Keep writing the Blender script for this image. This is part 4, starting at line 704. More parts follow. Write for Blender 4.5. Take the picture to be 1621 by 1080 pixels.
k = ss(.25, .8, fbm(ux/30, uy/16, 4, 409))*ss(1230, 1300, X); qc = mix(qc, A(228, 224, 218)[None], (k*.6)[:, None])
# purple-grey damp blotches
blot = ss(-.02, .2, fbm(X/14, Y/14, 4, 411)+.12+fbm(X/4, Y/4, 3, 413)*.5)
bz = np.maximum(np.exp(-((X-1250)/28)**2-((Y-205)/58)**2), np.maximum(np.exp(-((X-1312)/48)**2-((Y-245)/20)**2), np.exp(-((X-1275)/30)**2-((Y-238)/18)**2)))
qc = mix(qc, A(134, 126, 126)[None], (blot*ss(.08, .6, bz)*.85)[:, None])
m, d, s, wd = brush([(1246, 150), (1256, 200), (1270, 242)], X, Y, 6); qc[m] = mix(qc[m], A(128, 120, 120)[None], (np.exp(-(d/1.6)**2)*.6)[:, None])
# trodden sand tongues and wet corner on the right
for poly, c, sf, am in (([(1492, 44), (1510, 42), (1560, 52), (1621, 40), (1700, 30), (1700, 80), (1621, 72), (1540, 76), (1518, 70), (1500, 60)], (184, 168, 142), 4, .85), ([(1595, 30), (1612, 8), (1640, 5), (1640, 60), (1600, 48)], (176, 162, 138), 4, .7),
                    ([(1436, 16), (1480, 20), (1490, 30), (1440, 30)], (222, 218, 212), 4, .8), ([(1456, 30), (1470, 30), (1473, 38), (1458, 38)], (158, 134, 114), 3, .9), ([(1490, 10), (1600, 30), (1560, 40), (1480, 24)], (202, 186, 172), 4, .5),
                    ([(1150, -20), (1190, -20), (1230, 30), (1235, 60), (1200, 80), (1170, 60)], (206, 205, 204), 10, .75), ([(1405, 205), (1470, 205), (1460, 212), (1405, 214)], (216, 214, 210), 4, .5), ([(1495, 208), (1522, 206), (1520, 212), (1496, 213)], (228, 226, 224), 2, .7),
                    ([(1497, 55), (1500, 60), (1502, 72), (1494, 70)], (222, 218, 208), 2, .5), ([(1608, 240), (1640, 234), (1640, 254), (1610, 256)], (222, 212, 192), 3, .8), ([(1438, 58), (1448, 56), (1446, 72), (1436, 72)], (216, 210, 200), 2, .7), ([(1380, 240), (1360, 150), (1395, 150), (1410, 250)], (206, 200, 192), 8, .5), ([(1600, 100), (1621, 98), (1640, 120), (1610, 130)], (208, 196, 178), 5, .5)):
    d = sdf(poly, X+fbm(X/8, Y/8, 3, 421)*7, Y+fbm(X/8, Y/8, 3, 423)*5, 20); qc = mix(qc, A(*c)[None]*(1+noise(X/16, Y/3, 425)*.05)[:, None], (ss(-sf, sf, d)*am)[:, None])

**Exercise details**
Reproduce all of the material above word for word.

**Answer in full**
Keep writing the Blender script for this image. This is part 4, starting at line 704. More parts follow. Write for Blender 4.5. Take the picture to be 1621 by 1080 pixels.
k = ss(.25, .8, fbm(ux/30, uy/16, 4, 409))*ss(1230, 1300, X); qc = mix(qc, A(228, 224, 218)[None], (k*.6)[:, None])
# purple-grey damp blotches
blot = ss(-.02, .2, fbm(X/14, Y/14, 4, 411)+.12+fbm(X/4, Y/4, 3, 413)*.5)
bz = np.maximum(np.exp(-((X-1250)/28)**2-((Y-205)/58)**2), np.maximum(np.exp(-((X-1312)/48)**2-((Y-245)/20)**2), np.exp(-((X-1275)/30)**2-((Y-238)/18)**2)))
qc = mix(qc, A(134, 126, 126)[None], (blot*ss(.08, .6, bz)*.85)[:, None])
m, d, s, wd = brush([(1246, 150), (1256, 200), (1270, 242)], X, Y, 6); qc[m] = mix(qc[m], A(128, 120, 120)[None], (np.exp(-(d/1.6)**2)*.6)[:, None])
# trodden sand tongues and wet corner on the right
for poly, c, sf, am in (([(1492, 44), (1510, 42), (1560, 52), (1621, 40), (1700, 30), (1700, 80), (1621, 72), (1540, 76), (1518, 70), (1500, 60)], (184, 168, 142), 4, .85), ([(1595, 30), (1612, 8), (1640, 5), (1640, 60), (1600, 48)], (176, 162, 138), 4, .7),
                    ([(1436, 16), (1480, 20), (1490, 30), (1440, 30)], (222, 218, 212), 4, .8), ([(1456, 30), (1470, 30), (1473, 38), (1458, 38)], (158, 134, 114), 3, .9), ([(1490, 10), (1600, 30), (1560, 40), (1480, 24)], (202, 186, 172), 4, .5),
                    ([(1150, -20), (1190, -20), (1230, 30), (1235, 60), (1200, 80), (1170, 60)], (206, 205, 204), 10, .75), ([(1405, 205), (1470, 205), (1460, 212), (1405, 214)], (216, 214, 210), 4, .5), ([(1495, 208), (1522, 206), (1520, 212), (1496, 213)], (228, 226, 224), 2, .7),
                    ([(1497, 55), (1500, 60), (1502, 72), (1494, 70)], (222, 218, 208), 2, .5), ([(1608, 240), (1640, 234), (1640, 254), (1610, 256)], (222, 212, 192), 3, .8), ([(1438, 58), (1448, 56), (1446, 72), (1436, 72)], (216, 210, 200), 2, .7), ([(1380, 240), (1360, 150), (1395, 150), (1410, 250)], (206, 200, 192), 8, .5), ([(1600, 100), (1621, 98), (1640, 120), (1610, 130)], (208, 196, 178), 5, .5)):
    d = sdf(poly, X+fbm(X/8, Y/8, 3, 421)*7, Y+fbm(X/8, Y/8, 3, 423)*5, 20); qc = mix(qc, A(*c)[None]*(1+noise(X/16, Y/3, 425)*.05)[:, None], (ss(-sf, sf, d)*am)[:, None])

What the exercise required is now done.